- Exercise -
Write out each record again exactly as it stands.

- Input for this task -
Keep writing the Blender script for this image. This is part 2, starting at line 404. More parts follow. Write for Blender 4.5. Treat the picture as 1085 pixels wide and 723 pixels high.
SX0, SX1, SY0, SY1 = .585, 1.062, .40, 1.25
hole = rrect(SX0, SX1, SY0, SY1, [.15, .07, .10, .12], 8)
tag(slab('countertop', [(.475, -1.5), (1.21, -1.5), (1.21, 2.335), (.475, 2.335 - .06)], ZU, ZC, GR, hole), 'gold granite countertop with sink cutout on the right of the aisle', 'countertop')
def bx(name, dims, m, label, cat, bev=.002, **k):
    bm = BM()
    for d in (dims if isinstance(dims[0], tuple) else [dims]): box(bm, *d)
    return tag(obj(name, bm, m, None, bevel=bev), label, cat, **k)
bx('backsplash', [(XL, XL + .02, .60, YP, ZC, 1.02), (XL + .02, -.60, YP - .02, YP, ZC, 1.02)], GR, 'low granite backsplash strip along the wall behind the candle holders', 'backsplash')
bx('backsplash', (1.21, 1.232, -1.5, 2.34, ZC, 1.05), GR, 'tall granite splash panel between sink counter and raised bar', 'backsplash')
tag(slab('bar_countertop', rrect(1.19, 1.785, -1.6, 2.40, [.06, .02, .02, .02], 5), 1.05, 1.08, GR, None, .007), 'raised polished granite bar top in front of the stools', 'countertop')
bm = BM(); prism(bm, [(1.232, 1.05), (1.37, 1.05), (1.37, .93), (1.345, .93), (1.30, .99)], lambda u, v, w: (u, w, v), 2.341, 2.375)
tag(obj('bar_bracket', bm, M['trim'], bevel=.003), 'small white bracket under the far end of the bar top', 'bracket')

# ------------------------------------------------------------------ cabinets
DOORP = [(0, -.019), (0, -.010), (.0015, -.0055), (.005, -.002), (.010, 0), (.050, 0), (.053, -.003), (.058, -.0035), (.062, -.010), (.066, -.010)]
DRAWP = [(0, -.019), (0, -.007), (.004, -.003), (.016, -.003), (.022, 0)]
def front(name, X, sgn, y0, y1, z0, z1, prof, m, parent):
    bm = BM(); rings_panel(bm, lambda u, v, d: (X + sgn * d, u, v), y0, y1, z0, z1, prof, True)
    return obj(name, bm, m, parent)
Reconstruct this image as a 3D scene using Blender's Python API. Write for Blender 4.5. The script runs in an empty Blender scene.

- Solution to this problem -
Keep writing the Blender script for this image. This is part 2, starting at line 404. More parts follow. Write for Blender 4.5. Treat the picture as 1085 pixels wide and 723 pixels high.
SX0, SX1, SY0, SY1 = .585, 1.062, .40, 1.25
hole = rrect(SX0, SX1, SY0, SY1, [.15, .07, .10, .12], 8)
tag(slab('countertop', [(.475, -1.5), (1.21, -1.5), (1.21, 2.335), (.475, 2.335 - .06)], ZU, ZC, GR, hole), 'gold granite countertop with sink cutout on the right of the aisle', 'countertop')
def bx(name, dims, m, label, cat, bev=.002, **k):
    bm = BM()
    for d in (dims if isinstance(dims[0], tuple) else [dims]): box(bm, *d)
    return tag(obj(name, bm, m, None, bevel=bev), label, cat, **k)
bx('backsplash', [(XL, XL + .02, .60, YP, ZC, 1.02), (XL + .02, -.60, YP - .02, YP, ZC, 1.02)], GR, 'low granite backsplash strip along the wall behind the candle holders', 'backsplash')
bx('backsplash', (1.21, 1.232, -1.5, 2.34, ZC, 1.05), GR, 'tall granite splash panel between sink counter and raised bar', 'backsplash')
tag(slab('bar_countertop', rrect(1.19, 1.785, -1.6, 2.40, [.06, .02, .02, .02], 5), 1.05, 1.08, GR, None, .007), 'raised polished granite bar top in front of the stools', 'countertop')
bm = BM(); prism(bm, [(1.232, 1.05), (1.37, 1.05), (1.37, .93), (1.345, .93), (1.30, .99)], lambda u, v, w: (u, w, v), 2.341, 2.375)
tag(obj('bar_bracket', bm, M['trim'], bevel=.003), 'small white bracket under the far end of the bar top', 'bracket')

# ------------------------------------------------------------------ cabinets
DOORP = [(0, -.019), (0, -.010), (.0015, -.0055), (.005, -.002), (.010, 0), (.050, 0), (.053, -.003), (.058, -.0035), (.062, -.010), (.066, -.010)]
DRAWP = [(0, -.019), (0, -.007), (.004, -.003), (.016, -.003), (.022, 0)]
def front(name, X, sgn, y0, y1, z0, z1, prof, m, parent):
    bm = BM(); rings_panel(bm, lambda u, v, d: (X + sgn * d, u, v), y0, y1, z0, z1, prof, True)
    return obj(name, bm, m, parent)
Reconstruct this image as a 3D scene using Blender's Python API. Write for Blender 4.5. The script runs in an empty Blender scene.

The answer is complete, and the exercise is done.